**Dataset excerpt:**
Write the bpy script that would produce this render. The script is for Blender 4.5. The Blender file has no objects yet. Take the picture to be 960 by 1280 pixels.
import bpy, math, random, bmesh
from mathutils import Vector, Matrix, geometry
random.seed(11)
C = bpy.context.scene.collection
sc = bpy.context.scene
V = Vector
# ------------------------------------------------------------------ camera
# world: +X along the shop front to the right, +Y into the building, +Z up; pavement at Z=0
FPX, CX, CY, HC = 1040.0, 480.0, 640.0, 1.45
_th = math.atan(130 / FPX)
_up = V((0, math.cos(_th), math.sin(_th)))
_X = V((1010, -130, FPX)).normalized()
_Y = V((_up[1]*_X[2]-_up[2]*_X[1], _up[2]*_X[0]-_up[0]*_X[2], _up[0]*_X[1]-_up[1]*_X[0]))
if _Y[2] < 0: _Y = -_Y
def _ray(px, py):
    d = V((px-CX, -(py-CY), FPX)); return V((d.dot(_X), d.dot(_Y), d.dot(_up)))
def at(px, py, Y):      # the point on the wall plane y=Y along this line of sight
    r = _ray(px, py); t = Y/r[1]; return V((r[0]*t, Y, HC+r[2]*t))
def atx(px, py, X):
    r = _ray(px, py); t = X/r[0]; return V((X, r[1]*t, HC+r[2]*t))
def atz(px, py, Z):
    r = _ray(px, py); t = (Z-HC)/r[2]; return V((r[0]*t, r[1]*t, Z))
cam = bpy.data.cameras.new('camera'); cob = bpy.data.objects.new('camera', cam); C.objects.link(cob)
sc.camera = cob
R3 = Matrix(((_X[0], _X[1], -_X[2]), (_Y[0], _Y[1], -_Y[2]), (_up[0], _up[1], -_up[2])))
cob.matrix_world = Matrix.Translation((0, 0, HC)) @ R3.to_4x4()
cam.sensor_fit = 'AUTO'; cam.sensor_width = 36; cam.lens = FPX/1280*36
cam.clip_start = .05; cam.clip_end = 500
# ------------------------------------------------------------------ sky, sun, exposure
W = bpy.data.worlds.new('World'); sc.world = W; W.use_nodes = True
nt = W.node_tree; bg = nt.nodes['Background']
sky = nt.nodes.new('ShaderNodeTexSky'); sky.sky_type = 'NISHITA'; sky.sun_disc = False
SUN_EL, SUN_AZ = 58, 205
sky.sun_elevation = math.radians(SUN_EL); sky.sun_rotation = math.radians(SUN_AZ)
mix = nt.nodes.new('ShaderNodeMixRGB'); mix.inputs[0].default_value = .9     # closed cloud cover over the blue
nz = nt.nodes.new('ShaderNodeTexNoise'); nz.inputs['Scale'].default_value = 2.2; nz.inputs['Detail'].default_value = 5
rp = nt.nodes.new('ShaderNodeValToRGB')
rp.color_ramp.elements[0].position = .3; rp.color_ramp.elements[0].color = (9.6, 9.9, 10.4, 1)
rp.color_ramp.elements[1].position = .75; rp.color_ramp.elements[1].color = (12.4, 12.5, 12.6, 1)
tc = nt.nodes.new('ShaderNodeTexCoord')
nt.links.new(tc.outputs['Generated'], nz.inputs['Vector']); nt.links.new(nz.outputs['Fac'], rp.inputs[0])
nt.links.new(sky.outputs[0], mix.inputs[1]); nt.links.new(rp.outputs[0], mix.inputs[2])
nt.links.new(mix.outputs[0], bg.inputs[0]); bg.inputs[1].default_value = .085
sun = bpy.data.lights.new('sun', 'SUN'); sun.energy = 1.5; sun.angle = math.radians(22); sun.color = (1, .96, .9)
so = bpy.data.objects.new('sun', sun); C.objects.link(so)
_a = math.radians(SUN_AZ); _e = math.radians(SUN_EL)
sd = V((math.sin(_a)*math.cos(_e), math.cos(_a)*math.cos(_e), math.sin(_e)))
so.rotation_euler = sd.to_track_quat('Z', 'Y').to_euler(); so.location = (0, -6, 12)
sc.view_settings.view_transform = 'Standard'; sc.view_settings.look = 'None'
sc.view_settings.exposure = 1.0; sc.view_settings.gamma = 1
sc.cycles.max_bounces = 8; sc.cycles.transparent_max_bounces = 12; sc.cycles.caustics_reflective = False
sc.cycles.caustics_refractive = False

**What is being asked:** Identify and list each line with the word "objects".

**Exercise solution:**
Write the bpy script that would produce this render. The script is for Blender 4.5. The Blender file has no objects yet. Take the picture to be 960 by 1280 pixels.
cam = bpy.data.cameras.new('camera'); cob = bpy.data.objects.new('camera', cam); C.objects.link(cob)
so = bpy.data.objects.new('sun', sun); C.objects.link(so)